→ **Exercise**:
Write out the whole listing, matching it exactly.

→ **Collected material**:

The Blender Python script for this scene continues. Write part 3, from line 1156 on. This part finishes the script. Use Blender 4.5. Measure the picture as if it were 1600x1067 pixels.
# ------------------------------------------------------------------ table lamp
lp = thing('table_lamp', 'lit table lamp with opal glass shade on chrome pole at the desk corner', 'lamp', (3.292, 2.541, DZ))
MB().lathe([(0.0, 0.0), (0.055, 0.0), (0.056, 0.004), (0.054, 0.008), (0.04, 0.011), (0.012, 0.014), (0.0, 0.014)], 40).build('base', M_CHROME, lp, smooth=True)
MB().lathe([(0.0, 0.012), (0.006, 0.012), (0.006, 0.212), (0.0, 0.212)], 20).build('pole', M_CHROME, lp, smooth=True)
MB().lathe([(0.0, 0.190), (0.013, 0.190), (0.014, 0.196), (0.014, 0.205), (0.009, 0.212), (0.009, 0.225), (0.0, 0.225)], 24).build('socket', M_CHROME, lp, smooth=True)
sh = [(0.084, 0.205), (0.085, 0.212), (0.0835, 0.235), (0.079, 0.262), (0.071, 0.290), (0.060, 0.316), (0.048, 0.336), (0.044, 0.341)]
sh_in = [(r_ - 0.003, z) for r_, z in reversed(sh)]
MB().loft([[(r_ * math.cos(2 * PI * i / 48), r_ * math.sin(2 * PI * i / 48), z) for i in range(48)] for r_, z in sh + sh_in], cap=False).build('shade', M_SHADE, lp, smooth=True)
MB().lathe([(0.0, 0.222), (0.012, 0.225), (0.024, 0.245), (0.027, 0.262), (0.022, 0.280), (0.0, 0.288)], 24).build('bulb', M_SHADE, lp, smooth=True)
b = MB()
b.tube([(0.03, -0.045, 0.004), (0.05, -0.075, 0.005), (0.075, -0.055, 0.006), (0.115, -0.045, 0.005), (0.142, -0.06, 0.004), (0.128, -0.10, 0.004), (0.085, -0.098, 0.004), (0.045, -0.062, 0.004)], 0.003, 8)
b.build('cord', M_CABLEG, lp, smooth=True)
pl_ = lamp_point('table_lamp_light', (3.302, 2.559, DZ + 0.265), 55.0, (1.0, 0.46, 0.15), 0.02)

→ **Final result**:
The Blender Python script for this scene continues. Write part 3, from line 1156 on. This part finishes the script. Use Blender 4.5. Measure the picture as if it were 1600x1067 pixels.
# ------------------------------------------------------------------ table lamp
lp = thing('table_lamp', 'lit table lamp with opal glass shade on chrome pole at the desk corner', 'lamp', (3.292, 2.541, DZ))
MB().lathe([(0.0, 0.0), (0.055, 0.0), (0.056, 0.004), (0.054, 0.008), (0.04, 0.011), (0.012, 0.014), (0.0, 0.014)], 40).build('base', M_CHROME, lp, smooth=True)
MB().lathe([(0.0, 0.012), (0.006, 0.012), (0.006, 0.212), (0.0, 0.212)], 20).build('pole', M_CHROME, lp, smooth=True)
MB().lathe([(0.0, 0.190), (0.013, 0.190), (0.014, 0.196), (0.014, 0.205), (0.009, 0.212), (0.009, 0.225), (0.0, 0.225)], 24).build('socket', M_CHROME, lp, smooth=True)
sh = [(0.084, 0.205), (0.085, 0.212), (0.0835, 0.235), (0.079, 0.262), (0.071, 0.290), (0.060, 0.316), (0.048, 0.336), (0.044, 0.341)]
sh_in = [(r_ - 0.003, z) for r_, z in reversed(sh)]
MB().loft([[(r_ * math.cos(2 * PI * i / 48), r_ * math.sin(2 * PI * i / 48), z) for i in range(48)] for r_, z in sh + sh_in], cap=False).build('shade', M_SHADE, lp, smooth=True)
MB().lathe([(0.0, 0.222), (0.012, 0.225), (0.024, 0.245), (0.027, 0.262), (0.022, 0.280), (0.0, 0.288)], 24).build('bulb', M_SHADE, lp, smooth=True)
b = MB()
b.tube([(0.03, -0.045, 0.004), (0.05, -0.075, 0.005), (0.075, -0.055, 0.006), (0.115, -0.045, 0.005), (0.142, -0.06, 0.004), (0.128, -0.10, 0.004), (0.085, -0.098, 0.004), (0.045, -0.062, 0.004)], 0.003, 8)
b.build('cord', M_CABLEG, lp, smooth=True)
pl_ = lamp_point('table_lamp_light', (3.302, 2.559, DZ + 0.265), 55.0, (1.0, 0.46, 0.15), 0.02)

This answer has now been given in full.